MOBILEDIA: The constant availability of mobile devices and social media is fueling a widespread “fear of missing out,” or FOMO — when well-laid plans for low-key activities like shopping or staying in to watch a movie may suddenly be up-ended by a smartphone buzzing with a text like “Having drinks at hot new club.”

Constant real-time awareness — through Facebook check-ins and Twitter updates — of the fun everyone is having can spark instant insecurity of FOMO, or fear of missing out. Social media can feel like a dizzying revolving door to ensure people keep coming back. Do you agree?

LOSSE: It is definitely in the interest of social networks to “keep users coming back,” or to “fear that they are missing out” if they aren’t online. This is why so many networks like Twitter and others are sending “email digests” and updates and things like that to users, as if to say, “this is where the action is and you are missing out if you don’t log in.”

MOBILEDIA: What does this mean and what can people do to counter these often unsatisfying and elusive standards?

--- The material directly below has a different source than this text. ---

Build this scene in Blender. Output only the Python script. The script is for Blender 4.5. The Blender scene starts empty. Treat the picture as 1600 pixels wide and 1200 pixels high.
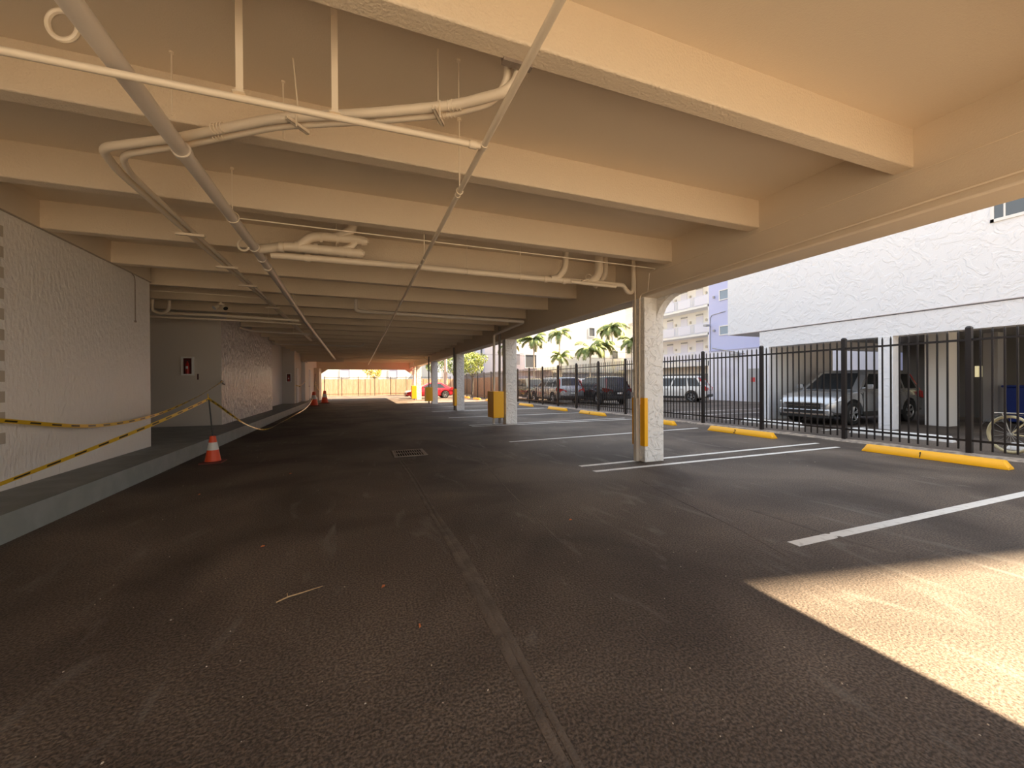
import bpy, bmesh, math, random
from mathutils import Vector, Matrix, Euler
random.seed(7)
SC = bpy.context.scene
COL = SC.collection
R = math.radians
# ------------------------------------------------------------------ camera
cd = bpy.data.cameras.new('camera'); cam = bpy.data.objects.new('camera', cd); COL.objects.link(cam)
cd.sensor_fit = 'HORIZONTAL'; cd.sensor_width = 36; cd.lens = 628.5 / 1600 * 36
cd.clip_start = 0.05; cd.clip_end = 600
_y, _p, _r = R(20.9), R(-0.18), R(-0.385)
F = Vector((math.sin(_y)*math.cos(_p), math.cos(_y)*math.cos(_p), math.sin(_p)))
r0 = Vector((math.cos(_y), -math.sin(_y), 0)); u0 = r0.cross(F)
RR = math.cos(_r)*r0 + math.sin(_r)*u0; UU = -math.sin(_r)*r0 + math.cos(_r)*u0
M = Matrix((RR, UU, -F)).transposed().to_4x4(); M.translation = Vector((0, 0, 1.4))
cam.matrix_world = M
SC.camera = cam
# ------------------------------------------------------------------ sky, sun, exposure
SC.view_settings.view_transform = 'Standard'; SC.view_settings.look = 'None'
SC.view_settings.gamma = 1; SC.view_settings.use_curve_mapping = False
SC.view_settings.exposure = 0.15
w = bpy.data.worlds.new('sky'); SC.world = w; w.use_nodes = True
nt = w.node_tree; nt.nodes.clear()
wo = nt.nodes.new('ShaderNodeOutputWorld'); bg = nt.nodes.new('ShaderNodeBackground')
tc = nt.nodes.new('ShaderNodeTexCoord'); sx = nt.nodes.new('ShaderNodeSeparateXYZ')
rp = nt.nodes.new('ShaderNodeValToRGB')
rp.color_ramp.elements[0].position = 0.0; rp.color_ramp.elements[0].color = (1.0, 0.93, 0.80, 1)
rp.color_ramp.elements[1].position = 0.5; rp.color_ramp.elements[1].color = (0.80, 0.88, 1.0, 1)
nt.links.new(tc.outputs['Generated'], sx.inputs[0]); nt.links.new(sx.outputs['Z'], rp.inputs[0])
nt.links.new(rp.outputs[0], bg.inputs[0]); nt.links.new(bg.outputs[0], wo.inputs[0])
bg.inputs[1].default_value = 1.5
sd = bpy.data.lights.new('sun', 'SUN'); sun = bpy.data.objects.new('sun', sd); COL.objects.link(sun)
sd.energy = 34.0; sd.angle = R(0.6); sd.color = (1.0, 0.77, 0.50)
sun.rotation_euler = Vector((2.53, -0.44, 2.86)).to_track_quat('Z', 'Y').to_euler()
SC.cycles.max_bounces = 10; SC.cycles.diffuse_bounces = 7; SC.cycles.glossy_bounces = 4
SC.cycles.sample_clamp_indirect = 12
SC.cycles.caustics_reflective = False; SC.cycles.caustics_refractive = False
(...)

LOSSE: [One thing] this really means is that the user has become a kind of prime commodity to the site: the user’s updates and content entertains other users and grows the value of the site for the company that owns it. The company can’t afford for the user to stay offline. The user, then, has to be careful that they aren’t being used. If a site is useful to a user, they should use it to the degree they want, but they should be sophisticated about how much they depend on the site. Often, there are other and better ways to live and interact than by doing everything online.

MOBILEDIA: Speaking of people, you say you were “the odd defender of the value of the human,” at Facebook. Were you able to find a community of others interested in defending “the value of human” outside the network or do you think Facebook, algorithms, and technology have rendered it unrecognizable in society?

LOSSE: I believe that the voice of the human will become increasingly important as technology becomes increasingly prevalent and sophisticated. This first wave of social media (2005-2012) was really a first land grab for tech and social media companies. They could harness all this data because people didn’t know much about the technologies.

MOBILEDIA: What place do you think a perspective which “values the human” has in today’s Internet and technology debates?

LOSSE: Now that tech is becoming more mainstream, I think you’ll see more push-back and awareness about what this digitization really means for data and for privacy. There will always be cheerleaders for tech who think that all tech is good, but with growing awareness you’ll also see more sophisticated critiques of the intimate role technology is playing in our lives.

MOBILEDIA: Ms. Losse, thank you very much for your time and offering your insights. We hope to follow up with you soon.